Two massive vast farms are now being planned to be set up in the United States. The first one will be set up across 3,500 acres (~5 ½ square miles) near the now-decommissioned nuclear plant, Duane Arnold Energy Center, in Palo, Iowa. Duane Arnold is Iowa’s only nuclear power plant, abandoned in Oct. 2020 following damages suffered to its two cooling towers the previous August. At the time, it was producing 615 MW of steady power.

Owner of the solar firm NextEra Energy of Florida, said the solar unit is expected to produce up to 690 megawatts of solar energy. “We’re also hoping to accompany that solar project with up to 60 megawatts of AC-coupled batteries,” Project Manager Kimberly Dickey said, The Gazette reported. The plant is scheduled to go into operation in 2023 and would require $700 million capital investment, generating only 300 jobs during the construction period.

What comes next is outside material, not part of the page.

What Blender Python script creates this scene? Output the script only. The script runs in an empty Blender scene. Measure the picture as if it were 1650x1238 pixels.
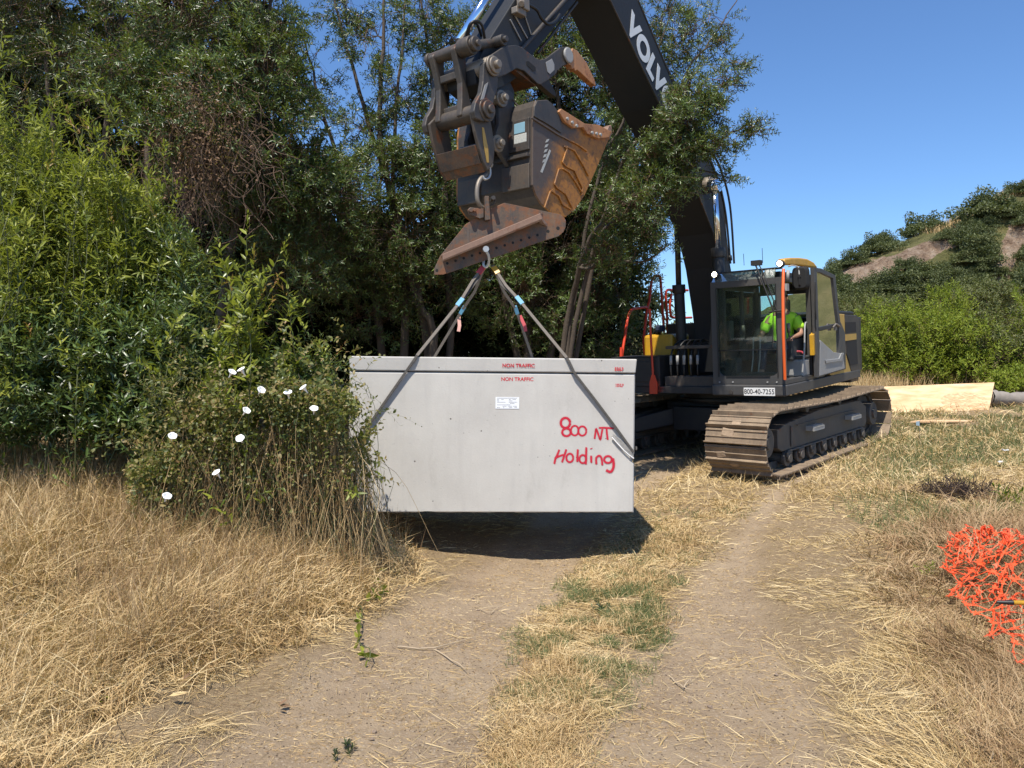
import bpy, math, random
import numpy as np
from mathutils import Vector, Matrix

rng = np.random.default_rng(11)
random.seed(11)
SC = bpy.context.scene
COL = SC.collection
PI = math.pi

# ------------------------------------------------------------------ camera, sky, sun, exposure
EYE = 1.70
FPX = 1200.0                       # focal length in pixels of a 1650 px wide frame
HOR = 580.0
cam_d = bpy.data.cameras.new('camera')
cam = bpy.data.objects.new('camera', cam_d)
COL.objects.link(cam)
cam.location = (0, 0, EYE)
cam.rotation_euler = (PI / 2, 0, 0)
cam_d.sensor_width = 36
cam_d.lens = FPX / 1650 * 36
cam_d.shift_y = -39 / 1650
cam_d.clip_end = 3000
SC.camera = cam

SUN = Vector((-0.353, -0.91, 1.83)).normalized()
w = bpy.data.worlds.new("World")
SC.world = w
w.use_nodes = True
nt = w.node_tree
for n in list(nt.nodes):
    nt.nodes.remove(n)
sky = nt.nodes.new('ShaderNodeTexSky')
sky.sky_type = 'NISHITA'
sky.sun_disc = False
sky.sun_elevation = math.asin(SUN.z)
sky.sun_rotation = math.atan2(SUN.x, SUN.y)
sky.air_density = 1.0
sky.dust_density = 0.0
sky.ozone_density = 6.0
bg = nt.nodes.new('ShaderNodeBackground')
bg.inputs['Strength'].default_value = 0.118
wo = nt.nodes.new('ShaderNodeOutputWorld')
mx = nt.nodes.new('ShaderNodeMix'); mx.data_type = 'RGBA'; mx.blend_type = 'MULTIPLY'
mx.inputs[0].default_value = 1.0; mx.inputs[7].default_value = (0.80, 0.94, 1.08, 1)      # the deep clear blue of the day
nt.links.new(sky.outputs[0], mx.inputs[6])
nt.links.new(mx.outputs[2], bg.inputs[0])
nt.links.new(bg.outputs[0], wo.inputs[0])

sun_d = bpy.data.lights.new('sun', 'SUN')
sun_d.energy = 5.0
sun_d.angle = math.radians(0.5)
sun_d.color = (1.0, 0.935, 0.83)
sun = bpy.data.objects.new('sun', sun_d)
COL.objects.link(sun)
sun.rotation_euler = SUN.to_track_quat('Z', 'Y').to_euler()
sun.location = (-5, -10, 30)

SC.view_settings.view_transform = 'Standard'
SC.view_settings.look = 'None'
SC.view_settings.exposure = 0.45
SC.view_settings.gamma = 1
SC.cycles.max_bounces = 8
SC.cycles.transparent_max_bounces = 16

# ------------------------------------------------------------------ helpers
def ray(px, py):
    return np.array([(px - 825) / FPX, 1.0, -(py - HOR) / FPX])
def at(px, py, Y):
    """point seen at (px, py) of the photograph, Y metres in front of the viewpoint"""
    r = ray(px, py)
    return Vector((r[0] * Y, Y, EYE + r[2] * Y))
def on_plane(px, py, p0, n):
    r = ray(px, py)
    o = np.array([0, 0, EYE])
    t = np.dot(np.array(p0) - o, n) / np.dot(r, n)
    return o + r * t

def tag(o, label=None, cat=None, group=None, kind=None):
    if label: o['label'] = label
    if cat: o['category'] = cat
    if group: o['group'] = group
    if kind: o['kind'] = kind
    return o

def empty(name, loc, label=None, cat=None, group=None, mat=None):
    o = bpy.data.objects.new(name, None)
    COL.objects.link(o)
    o.empty_display_size = 0.1
    if mat is not None:
        o.matrix_world = mat
    else:
        o.location = loc
    return tag(o, label, cat, group)

def mesh_np(name, V, F, mat, parent=None, smooth=False, mats=None, midx=None, uv=None, attr=None):
    """V (n,3); F list of index arrays (k,3)/(k,4)."""
    V = np.asarray(V, dtype=np.float32)
    F = [np.asarray(f, dtype=np.int32) for f in F if len(f)]
    me = bpy.data.meshes.new(name)
    me.vertices.add(len(V))
    me.vertices.foreach_set('co', V.ravel())
    li = np.concatenate([f.ravel() for f in F])
    tot = np.concatenate([np.full(len(f), f.shape[1], np.int32) for f in F])
    st = np.concatenate([[0], np.cumsum(tot)[:-1]]).astype(np.int32)
    me.loops.add(len(li))
    me.loops.foreach_set('vertex_index', li)
    me.polygons.add(len(tot))
    me.polygons.foreach_set('loop_start', st)
    me.polygons.foreach_set('loop_total', tot)
    if midx is not None:
        me.polygons.foreach_set('material_index', np.asarray(midx, np.int32))
    me.update(calc_edges=True)
    if smooth:
        me.polygons.foreach_set('use_smooth', np.ones(len(tot), bool))
    if attr:
        for k, v in attr.items():
            a = me.attributes.new(k, 'FLOAT', 'POINT')
            a.data.foreach_set('value', np.asarray(v, np.float32))
    for m in (mats or [mat]):
        me.materials.append(m)
    o = bpy.data.objects.new(name, me)
    COL.objects.link(o)
    if parent: o.parent = parent
    return o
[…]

The second monstrosity is scheduled for Southern California, where, the E&E News site reported, the proposed Oberon solar project would cover about 4,700 acres (~7.3 square miles) of federal land in Riverside, inside the boundaries of the sprawling Desert Renewable Energy Conservation Plan (DRECP). Ownership and use of this lease is overseen by the Bureau of Land Management’s Palm Springs/South Coast Field Office. The project is now under study, and no firm date of its construction has been announced.

The Oberon Solar Project would be a photovoltaic power plant and have the capacity to produce up to 500 megawatts of electricity. “The planned EA [environmental assessment] for the Oberon solar project dovetails with Biden administration plans to follow the Obama-era blueprint of using federal lands to promote commercial-scale renewable energy projects, and assist in the administration’s overall goal of reducing greenhouse gas emissions that drive climate change,” E&E News wrote.